There were several aspects to the TRC's work:

  • A Human Rights Violation Committee coordinated collecting statements from over 20,000 victims in both urban and rural settings. Some 10 percent of these victims testified in one of the scores of public hearings held in cities and small towns across South Africa. This committee also called in political parties to explain publicly their policies and possible involvement in human rights abuses. The leadership of the apartheid government's security and armed forces as well as that of the liberation movement's armies were also called in to testify. The impact of powerful people, including two deputy presidents, a range of former and current cabinet ministers, and generals, being required to account for their policies and being subjected to lengthy cross-examination revealed a new spirit of accountability.[3] This was accompanied by an array of activities that pertained to the different aspects of the Committee's mandate, including identifying and perusing surviving state documentation; investigating and corroborating each individual statement; and conducting numerous special investigations. All of these activities culminated in the five volume report released in October 1998.
  • An Amnesty Committee received and processed several thousand applications for amnesty and prepared those that were required to be held in public. A number of the cases solved by the TRC were on the basis of amnesty applications. As noted elsewhere, the amnesty hearings associated with these applications "acted as symbolic reference points for the definitive confirmation of violent concealed practices. Often highly dramatic, involving shockingly gruesome and callous details -- such as the description of perpetrators drinking and barbecuing while the victims were incinerated on a neighbouring fire -- these perpetrator accounts extinguished the possibility of ongoing denials" (Fullard and Rousseau, 2003b: 82).
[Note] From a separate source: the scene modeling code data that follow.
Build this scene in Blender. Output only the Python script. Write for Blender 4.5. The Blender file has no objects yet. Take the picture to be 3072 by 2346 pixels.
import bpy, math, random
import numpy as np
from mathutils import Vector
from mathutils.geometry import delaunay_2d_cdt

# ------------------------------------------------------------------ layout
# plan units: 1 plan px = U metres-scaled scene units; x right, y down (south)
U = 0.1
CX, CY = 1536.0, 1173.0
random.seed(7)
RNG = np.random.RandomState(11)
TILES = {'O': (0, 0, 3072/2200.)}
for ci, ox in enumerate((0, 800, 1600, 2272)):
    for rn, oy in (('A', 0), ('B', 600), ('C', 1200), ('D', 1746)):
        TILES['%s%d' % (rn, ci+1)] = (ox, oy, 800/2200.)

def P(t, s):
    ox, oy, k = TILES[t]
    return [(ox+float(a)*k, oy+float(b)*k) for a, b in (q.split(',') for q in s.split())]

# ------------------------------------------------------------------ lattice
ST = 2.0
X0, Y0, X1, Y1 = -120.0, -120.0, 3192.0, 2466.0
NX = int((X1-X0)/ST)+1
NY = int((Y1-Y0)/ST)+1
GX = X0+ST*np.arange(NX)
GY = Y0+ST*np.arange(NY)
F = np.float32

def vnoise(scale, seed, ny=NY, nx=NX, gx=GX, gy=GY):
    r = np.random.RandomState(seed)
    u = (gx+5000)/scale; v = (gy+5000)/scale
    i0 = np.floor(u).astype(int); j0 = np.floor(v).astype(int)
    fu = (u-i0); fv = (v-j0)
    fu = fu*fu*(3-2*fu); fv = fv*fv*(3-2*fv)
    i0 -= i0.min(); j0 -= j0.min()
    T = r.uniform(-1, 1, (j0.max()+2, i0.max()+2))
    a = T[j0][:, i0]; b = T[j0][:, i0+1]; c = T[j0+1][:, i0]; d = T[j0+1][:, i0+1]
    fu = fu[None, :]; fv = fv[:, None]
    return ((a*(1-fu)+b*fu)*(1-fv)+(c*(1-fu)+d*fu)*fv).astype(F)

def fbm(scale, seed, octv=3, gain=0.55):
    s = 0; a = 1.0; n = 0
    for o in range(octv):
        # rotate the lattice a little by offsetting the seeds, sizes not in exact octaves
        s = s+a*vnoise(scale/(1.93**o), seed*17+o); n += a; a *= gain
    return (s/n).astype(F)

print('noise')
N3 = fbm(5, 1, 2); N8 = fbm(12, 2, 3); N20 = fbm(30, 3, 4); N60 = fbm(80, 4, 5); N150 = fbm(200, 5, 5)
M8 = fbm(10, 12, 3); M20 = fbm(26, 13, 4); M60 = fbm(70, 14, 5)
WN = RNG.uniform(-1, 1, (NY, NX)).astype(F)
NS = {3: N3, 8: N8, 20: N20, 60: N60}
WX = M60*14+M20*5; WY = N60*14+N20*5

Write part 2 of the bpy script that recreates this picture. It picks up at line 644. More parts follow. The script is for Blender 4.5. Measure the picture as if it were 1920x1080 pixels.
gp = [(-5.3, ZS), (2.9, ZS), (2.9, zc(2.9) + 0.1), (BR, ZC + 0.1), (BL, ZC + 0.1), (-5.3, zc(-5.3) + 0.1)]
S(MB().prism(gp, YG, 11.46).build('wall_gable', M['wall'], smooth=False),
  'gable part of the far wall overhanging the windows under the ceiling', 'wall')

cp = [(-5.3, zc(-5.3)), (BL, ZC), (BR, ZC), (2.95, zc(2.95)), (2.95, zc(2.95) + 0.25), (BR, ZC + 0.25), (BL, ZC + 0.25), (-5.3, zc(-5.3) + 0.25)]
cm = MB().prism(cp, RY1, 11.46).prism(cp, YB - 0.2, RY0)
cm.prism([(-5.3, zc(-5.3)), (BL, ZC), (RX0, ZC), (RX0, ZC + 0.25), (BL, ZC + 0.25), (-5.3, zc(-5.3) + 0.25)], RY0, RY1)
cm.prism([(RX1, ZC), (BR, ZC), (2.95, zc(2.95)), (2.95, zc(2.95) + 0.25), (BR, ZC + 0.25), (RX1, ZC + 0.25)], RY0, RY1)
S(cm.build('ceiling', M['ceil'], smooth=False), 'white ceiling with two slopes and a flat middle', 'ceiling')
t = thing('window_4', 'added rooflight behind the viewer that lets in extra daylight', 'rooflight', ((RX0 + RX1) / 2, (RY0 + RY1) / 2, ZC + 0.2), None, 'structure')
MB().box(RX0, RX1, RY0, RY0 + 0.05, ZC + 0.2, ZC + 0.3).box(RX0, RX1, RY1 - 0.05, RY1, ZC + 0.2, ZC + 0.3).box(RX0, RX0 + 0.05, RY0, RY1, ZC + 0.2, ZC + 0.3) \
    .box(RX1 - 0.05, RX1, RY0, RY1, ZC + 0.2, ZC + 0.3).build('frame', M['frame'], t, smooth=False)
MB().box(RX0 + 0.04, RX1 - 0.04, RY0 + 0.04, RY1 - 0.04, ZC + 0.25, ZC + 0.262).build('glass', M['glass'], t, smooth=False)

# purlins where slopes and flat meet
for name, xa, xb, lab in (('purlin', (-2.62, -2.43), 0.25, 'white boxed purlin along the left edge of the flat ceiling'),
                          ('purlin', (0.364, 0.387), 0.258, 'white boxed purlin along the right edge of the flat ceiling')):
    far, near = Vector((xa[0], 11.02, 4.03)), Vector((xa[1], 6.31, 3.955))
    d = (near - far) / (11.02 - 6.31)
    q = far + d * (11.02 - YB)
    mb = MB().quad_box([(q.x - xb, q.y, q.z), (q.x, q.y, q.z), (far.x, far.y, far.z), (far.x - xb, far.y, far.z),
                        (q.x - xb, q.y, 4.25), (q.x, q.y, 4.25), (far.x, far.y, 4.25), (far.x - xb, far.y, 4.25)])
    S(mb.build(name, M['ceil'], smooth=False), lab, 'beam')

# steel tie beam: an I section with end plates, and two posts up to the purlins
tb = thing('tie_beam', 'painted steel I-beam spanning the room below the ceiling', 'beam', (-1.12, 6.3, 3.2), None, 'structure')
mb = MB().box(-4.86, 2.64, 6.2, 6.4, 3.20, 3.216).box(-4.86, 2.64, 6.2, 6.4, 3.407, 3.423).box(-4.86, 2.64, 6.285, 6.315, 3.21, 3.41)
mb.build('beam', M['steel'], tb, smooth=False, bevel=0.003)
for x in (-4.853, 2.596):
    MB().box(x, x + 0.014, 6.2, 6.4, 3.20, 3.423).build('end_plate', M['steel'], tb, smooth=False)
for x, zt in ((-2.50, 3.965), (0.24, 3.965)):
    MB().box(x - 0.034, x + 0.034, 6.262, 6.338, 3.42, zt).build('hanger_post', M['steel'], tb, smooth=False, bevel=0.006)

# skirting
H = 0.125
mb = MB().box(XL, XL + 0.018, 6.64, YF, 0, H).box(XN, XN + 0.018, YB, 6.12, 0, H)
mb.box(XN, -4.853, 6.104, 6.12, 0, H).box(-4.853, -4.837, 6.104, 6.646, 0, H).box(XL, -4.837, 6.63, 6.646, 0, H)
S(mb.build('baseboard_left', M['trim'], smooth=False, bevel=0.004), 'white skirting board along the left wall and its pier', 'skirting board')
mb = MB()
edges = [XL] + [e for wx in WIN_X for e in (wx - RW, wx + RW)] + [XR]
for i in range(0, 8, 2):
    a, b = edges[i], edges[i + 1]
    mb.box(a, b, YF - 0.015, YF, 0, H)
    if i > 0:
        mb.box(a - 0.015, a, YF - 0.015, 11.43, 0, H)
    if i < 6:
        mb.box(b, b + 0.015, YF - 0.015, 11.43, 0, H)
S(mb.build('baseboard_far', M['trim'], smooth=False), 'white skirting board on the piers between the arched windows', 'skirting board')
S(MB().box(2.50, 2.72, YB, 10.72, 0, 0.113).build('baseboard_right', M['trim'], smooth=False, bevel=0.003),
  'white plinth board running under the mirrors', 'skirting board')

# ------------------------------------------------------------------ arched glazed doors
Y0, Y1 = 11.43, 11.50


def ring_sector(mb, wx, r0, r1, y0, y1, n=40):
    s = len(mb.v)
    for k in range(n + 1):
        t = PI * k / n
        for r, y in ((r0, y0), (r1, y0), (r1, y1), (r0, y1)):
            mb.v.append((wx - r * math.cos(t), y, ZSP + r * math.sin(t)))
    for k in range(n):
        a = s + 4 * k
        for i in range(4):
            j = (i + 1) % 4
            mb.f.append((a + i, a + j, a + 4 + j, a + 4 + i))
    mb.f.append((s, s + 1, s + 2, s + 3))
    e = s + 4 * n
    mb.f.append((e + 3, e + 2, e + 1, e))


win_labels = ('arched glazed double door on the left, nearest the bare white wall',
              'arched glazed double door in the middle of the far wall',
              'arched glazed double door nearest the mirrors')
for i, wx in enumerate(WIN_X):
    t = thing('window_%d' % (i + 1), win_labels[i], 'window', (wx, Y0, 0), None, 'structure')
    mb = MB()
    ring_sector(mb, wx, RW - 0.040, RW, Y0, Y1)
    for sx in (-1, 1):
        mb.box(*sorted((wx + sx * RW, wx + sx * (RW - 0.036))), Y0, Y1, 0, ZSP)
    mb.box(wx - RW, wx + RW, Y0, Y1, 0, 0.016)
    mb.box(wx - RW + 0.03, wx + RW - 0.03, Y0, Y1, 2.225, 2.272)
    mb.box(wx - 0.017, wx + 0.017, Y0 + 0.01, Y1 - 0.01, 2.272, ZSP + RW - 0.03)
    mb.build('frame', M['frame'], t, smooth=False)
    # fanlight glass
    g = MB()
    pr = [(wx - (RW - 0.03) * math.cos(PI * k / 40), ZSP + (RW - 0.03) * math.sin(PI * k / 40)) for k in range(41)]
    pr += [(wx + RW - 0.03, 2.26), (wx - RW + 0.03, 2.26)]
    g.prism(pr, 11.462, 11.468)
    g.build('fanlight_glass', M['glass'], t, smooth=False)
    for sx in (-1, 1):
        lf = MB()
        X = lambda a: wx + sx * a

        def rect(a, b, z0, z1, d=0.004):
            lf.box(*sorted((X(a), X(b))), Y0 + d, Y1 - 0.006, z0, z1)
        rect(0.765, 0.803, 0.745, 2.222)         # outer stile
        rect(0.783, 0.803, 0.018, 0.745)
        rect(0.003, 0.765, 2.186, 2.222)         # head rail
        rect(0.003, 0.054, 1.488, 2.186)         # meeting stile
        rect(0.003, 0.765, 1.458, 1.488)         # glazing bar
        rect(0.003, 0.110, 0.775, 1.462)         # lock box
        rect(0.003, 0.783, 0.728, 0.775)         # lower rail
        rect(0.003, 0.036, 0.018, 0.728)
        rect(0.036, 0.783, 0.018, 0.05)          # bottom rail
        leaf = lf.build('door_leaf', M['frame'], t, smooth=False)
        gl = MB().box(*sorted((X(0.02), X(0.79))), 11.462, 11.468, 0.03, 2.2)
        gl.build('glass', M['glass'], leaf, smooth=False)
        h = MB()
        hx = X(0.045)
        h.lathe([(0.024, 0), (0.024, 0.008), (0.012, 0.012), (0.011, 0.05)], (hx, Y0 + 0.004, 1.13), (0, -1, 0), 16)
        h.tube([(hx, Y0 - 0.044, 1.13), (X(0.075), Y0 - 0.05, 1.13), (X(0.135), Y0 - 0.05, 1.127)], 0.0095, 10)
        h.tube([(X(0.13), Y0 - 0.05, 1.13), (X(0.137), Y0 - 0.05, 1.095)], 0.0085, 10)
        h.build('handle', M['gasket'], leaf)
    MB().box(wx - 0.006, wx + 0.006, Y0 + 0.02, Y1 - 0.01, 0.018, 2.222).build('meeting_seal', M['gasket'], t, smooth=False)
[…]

Although initially intended to be completed within 18 months, the work of the Amnesty Committee required ongoing extensions and ended in 2001, several years after its target date.
  • The third TRC committee, the Reparation and Rehabilitation Committee, was charged with defining a policy on reparations for the government. This was possibly the least successful component of the TRC's work, in part owing to the fact that while the Amnesty Committee had the power to grant or refuse amnesty, the committee on reparations only had the power to make recommendations. This imbalance, together with government's refusal to decide on reparations until the Amnesty Committee completed its work, did much to undo the notion of the TRC as a victim-centered organ. Indeed it was only until after the submission of the TRC's final two volumes in April 2003 that the government finally released its reparation policy. Reparation payments to those declared to be victims was considerably less than that proposed by the TRC.